The company’s manufacturing facility and sales are concentrated in a single location, Gujarat. It accounted for 98.93 percent of the company’s revenue for the period ended June 30, 2025, 96.71 percent in FY25, 98.75 percent in FY24, and 97.42 percent in FY23. This heavy reliance on a single region exposes the company to risks associated with economic fluctuations, competitive pressures, or demographic changes in Gujarat, any of which could significantly impact its revenue and overall financial performance.
A portion of VMS TMT’s raw material expenditures is denominated in foreign currencies, primarily the US dollar, following the completion of its backward integration project. The company does not hedge its assets or liabilities against exchange rate movements. Any adverse fluctuations in the exchange rates between the Indian rupee and the US dollar or other foreign currencies could materially impact the company’s financial condition and cash flows.
The company’s inventory turnover ratio has decreased from 12.60 in FY23 to 8.60 in FY24, 6.45 in FY25, and 5.45 in the period ended June 30, 2025. This indicates slower inventory movement, which could increase holding costs and tie up working capital. If VMS TMT is unable to manage inventory effectively in line with customer demand, it may face stockouts or delays in fulfilling orders, which could hurt its business, results of operations, and financial condition.
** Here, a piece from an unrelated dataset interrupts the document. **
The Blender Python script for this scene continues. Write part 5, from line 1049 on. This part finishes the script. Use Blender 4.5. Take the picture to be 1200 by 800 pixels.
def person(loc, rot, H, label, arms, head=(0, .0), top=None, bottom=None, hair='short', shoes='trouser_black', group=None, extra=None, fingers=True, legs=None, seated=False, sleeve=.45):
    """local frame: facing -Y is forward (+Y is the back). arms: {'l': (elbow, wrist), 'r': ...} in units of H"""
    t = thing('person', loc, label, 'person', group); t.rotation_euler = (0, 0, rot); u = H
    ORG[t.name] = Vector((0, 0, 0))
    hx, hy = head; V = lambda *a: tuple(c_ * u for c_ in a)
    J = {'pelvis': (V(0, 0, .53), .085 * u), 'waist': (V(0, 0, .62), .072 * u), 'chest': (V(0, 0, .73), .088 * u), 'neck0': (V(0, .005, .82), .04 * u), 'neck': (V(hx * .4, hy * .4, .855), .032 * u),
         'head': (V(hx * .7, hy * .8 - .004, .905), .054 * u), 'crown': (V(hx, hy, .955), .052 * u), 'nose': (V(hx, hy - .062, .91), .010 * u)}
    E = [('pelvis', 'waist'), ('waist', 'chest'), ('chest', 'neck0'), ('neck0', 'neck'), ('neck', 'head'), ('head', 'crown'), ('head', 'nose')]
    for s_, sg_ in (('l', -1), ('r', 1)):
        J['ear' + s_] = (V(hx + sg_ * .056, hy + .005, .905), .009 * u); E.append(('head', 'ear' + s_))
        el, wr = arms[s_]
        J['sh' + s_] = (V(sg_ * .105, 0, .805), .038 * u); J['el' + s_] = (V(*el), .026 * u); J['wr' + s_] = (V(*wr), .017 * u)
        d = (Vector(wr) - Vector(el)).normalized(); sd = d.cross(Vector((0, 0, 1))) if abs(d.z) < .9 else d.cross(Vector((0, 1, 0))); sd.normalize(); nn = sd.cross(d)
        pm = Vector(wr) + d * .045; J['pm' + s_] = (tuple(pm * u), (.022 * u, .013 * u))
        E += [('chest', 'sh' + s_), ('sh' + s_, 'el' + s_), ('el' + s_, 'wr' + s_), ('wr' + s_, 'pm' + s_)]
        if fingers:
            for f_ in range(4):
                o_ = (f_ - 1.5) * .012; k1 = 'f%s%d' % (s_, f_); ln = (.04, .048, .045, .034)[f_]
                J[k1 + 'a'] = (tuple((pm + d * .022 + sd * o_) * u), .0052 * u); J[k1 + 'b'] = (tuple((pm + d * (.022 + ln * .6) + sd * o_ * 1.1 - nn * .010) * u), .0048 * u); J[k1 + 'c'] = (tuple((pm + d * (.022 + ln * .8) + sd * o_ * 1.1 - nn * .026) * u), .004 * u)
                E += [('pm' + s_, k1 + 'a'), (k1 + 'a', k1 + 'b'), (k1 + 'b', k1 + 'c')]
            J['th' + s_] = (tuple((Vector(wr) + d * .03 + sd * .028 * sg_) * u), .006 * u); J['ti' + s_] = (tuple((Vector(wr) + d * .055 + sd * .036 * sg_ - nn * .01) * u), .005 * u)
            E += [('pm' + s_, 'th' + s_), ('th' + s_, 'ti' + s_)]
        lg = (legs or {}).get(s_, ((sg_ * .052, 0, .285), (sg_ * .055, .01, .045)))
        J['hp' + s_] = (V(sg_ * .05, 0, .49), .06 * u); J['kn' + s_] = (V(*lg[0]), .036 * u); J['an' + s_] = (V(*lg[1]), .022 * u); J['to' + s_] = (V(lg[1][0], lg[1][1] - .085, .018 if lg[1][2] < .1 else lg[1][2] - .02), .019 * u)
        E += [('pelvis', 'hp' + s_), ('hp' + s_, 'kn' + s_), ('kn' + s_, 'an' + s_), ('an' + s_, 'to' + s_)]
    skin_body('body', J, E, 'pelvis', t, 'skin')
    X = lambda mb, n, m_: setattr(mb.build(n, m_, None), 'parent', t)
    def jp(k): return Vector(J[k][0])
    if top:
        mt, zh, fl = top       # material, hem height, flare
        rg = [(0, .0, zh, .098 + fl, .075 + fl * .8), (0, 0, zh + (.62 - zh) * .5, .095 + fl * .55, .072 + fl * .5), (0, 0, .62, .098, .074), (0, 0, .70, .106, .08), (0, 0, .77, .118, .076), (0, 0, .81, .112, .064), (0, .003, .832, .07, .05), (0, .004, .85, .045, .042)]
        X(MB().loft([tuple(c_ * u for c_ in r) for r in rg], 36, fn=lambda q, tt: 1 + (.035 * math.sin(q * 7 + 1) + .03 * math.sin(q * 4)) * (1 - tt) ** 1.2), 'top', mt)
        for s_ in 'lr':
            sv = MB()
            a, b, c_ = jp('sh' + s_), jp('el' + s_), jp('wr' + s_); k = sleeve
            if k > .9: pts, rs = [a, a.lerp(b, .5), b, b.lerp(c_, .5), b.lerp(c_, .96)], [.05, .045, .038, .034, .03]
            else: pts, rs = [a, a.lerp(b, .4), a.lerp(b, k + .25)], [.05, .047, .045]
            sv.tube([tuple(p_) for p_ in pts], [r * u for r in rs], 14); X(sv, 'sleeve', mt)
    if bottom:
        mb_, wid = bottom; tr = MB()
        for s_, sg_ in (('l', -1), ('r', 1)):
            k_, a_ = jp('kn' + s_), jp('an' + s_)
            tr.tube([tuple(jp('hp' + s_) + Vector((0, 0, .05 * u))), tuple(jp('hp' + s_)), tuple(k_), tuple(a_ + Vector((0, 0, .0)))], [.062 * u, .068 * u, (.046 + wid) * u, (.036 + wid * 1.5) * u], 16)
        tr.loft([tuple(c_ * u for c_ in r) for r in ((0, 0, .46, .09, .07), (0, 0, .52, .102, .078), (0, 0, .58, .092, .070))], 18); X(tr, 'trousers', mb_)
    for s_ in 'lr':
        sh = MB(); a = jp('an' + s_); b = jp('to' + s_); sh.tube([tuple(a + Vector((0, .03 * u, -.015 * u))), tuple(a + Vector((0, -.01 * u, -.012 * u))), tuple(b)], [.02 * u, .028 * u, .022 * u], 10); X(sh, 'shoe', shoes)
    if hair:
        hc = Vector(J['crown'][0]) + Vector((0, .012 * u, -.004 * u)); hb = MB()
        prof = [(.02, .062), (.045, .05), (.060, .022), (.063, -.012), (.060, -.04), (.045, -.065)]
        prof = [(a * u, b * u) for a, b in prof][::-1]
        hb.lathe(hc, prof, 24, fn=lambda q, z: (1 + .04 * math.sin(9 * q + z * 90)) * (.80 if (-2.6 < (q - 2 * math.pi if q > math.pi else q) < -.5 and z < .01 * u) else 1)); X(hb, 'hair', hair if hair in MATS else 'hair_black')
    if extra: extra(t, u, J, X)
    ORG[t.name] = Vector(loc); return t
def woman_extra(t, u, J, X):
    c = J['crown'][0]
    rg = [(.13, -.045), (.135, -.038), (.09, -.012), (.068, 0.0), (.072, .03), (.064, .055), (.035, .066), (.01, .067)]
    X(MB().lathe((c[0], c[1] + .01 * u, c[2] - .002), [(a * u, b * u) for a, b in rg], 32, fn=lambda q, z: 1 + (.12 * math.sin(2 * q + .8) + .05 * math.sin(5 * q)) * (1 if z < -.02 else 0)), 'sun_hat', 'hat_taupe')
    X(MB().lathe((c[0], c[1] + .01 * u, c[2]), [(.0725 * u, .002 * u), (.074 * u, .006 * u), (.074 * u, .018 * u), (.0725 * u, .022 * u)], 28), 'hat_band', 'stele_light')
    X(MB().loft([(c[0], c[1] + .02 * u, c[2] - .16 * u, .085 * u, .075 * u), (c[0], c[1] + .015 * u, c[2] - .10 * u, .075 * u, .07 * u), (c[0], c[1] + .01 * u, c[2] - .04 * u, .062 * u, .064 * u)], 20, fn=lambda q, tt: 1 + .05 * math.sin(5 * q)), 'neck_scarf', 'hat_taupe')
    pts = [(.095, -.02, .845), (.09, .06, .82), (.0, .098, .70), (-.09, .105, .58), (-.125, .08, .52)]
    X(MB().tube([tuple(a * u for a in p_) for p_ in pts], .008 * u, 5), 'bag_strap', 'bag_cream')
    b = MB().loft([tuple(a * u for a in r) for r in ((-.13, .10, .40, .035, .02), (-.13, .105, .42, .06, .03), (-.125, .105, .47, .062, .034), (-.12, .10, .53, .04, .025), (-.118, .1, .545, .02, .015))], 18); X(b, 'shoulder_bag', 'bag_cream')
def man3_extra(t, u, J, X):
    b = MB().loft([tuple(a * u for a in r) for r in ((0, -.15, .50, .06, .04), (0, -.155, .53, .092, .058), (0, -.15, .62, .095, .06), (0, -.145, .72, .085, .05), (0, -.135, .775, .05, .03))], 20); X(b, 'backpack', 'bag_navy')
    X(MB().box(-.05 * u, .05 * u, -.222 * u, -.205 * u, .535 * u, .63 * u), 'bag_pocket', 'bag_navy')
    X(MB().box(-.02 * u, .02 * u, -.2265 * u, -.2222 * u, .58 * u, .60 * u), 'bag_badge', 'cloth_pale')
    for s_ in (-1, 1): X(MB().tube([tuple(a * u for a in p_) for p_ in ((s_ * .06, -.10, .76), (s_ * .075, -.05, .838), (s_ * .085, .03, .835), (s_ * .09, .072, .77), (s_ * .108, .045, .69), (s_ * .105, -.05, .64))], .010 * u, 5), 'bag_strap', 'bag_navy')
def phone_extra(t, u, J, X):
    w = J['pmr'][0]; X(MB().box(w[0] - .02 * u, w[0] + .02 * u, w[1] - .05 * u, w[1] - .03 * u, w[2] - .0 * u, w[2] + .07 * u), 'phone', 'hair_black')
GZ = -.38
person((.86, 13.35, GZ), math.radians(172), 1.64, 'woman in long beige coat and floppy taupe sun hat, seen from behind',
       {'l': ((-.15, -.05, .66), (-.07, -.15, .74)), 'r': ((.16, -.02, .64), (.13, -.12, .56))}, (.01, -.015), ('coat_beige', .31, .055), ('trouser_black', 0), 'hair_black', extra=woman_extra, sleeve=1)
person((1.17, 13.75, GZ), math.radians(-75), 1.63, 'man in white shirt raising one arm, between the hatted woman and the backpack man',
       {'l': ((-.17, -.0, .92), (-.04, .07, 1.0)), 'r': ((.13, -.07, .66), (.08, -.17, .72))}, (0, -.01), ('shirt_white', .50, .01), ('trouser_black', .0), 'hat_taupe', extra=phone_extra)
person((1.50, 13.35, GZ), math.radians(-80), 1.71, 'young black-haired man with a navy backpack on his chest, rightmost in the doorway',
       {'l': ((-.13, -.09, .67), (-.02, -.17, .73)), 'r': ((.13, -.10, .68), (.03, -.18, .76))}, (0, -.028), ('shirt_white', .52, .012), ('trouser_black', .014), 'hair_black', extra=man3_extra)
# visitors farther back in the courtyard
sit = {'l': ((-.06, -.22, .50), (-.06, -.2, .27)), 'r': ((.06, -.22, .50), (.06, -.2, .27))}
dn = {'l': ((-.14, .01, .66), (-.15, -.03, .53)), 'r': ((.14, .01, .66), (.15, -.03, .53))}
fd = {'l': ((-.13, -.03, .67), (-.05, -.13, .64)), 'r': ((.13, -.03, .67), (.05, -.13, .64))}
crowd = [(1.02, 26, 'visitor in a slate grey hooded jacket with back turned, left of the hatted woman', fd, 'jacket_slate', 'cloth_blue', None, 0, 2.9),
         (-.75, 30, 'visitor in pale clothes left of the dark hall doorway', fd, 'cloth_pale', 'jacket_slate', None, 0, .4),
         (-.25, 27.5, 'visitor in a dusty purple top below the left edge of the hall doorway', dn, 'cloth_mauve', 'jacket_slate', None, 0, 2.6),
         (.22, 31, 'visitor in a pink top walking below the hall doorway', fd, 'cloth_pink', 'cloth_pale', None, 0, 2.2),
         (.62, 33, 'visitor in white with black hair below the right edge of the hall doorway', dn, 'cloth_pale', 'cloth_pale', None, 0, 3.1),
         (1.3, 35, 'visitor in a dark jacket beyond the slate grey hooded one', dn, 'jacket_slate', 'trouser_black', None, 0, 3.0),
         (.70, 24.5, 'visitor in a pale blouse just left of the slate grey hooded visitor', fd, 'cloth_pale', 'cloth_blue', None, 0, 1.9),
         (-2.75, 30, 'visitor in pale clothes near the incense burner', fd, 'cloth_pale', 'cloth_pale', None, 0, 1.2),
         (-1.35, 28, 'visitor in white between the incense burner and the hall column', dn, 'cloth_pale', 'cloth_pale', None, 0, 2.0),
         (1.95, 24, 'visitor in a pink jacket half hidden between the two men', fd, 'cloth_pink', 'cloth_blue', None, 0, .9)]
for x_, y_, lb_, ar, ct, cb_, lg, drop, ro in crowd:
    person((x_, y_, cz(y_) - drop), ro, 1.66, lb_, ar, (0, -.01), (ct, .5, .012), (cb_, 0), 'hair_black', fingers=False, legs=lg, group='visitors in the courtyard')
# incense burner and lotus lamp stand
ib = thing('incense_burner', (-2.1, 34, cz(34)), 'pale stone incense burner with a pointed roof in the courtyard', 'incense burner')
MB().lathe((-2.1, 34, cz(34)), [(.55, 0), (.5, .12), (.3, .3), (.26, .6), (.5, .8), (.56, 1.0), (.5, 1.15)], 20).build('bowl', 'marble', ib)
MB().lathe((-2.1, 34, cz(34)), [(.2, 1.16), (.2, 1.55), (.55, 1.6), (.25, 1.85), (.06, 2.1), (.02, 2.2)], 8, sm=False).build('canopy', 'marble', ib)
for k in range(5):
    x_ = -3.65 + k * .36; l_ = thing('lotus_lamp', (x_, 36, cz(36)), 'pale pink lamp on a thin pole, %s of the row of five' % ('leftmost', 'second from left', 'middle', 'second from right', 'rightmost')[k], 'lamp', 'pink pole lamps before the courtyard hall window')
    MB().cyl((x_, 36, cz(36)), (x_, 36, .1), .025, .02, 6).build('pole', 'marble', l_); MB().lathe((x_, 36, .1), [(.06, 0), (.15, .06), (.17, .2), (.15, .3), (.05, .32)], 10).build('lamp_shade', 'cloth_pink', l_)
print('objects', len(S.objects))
As of June 30, 2025, the company had trade receivables of Rs 11.65 crore, representing 5.49 percent of its revenue. An inability to collect these receivables on time or in full could negatively impact the company’s business, results of operations, and financial condition.
The company, its directors, promoters, and group companies are involved in certain ongoing legal proceedings, including criminal and tax-related cases. Any adverse judgments in any of these cases could be detrimental to the company’s business prospects.
As of June 30, 2025, the company had outstanding financial indebtedness of Rs 331.49 crore. Failure to service or repay these loans can hurt the company’s operations and financial position.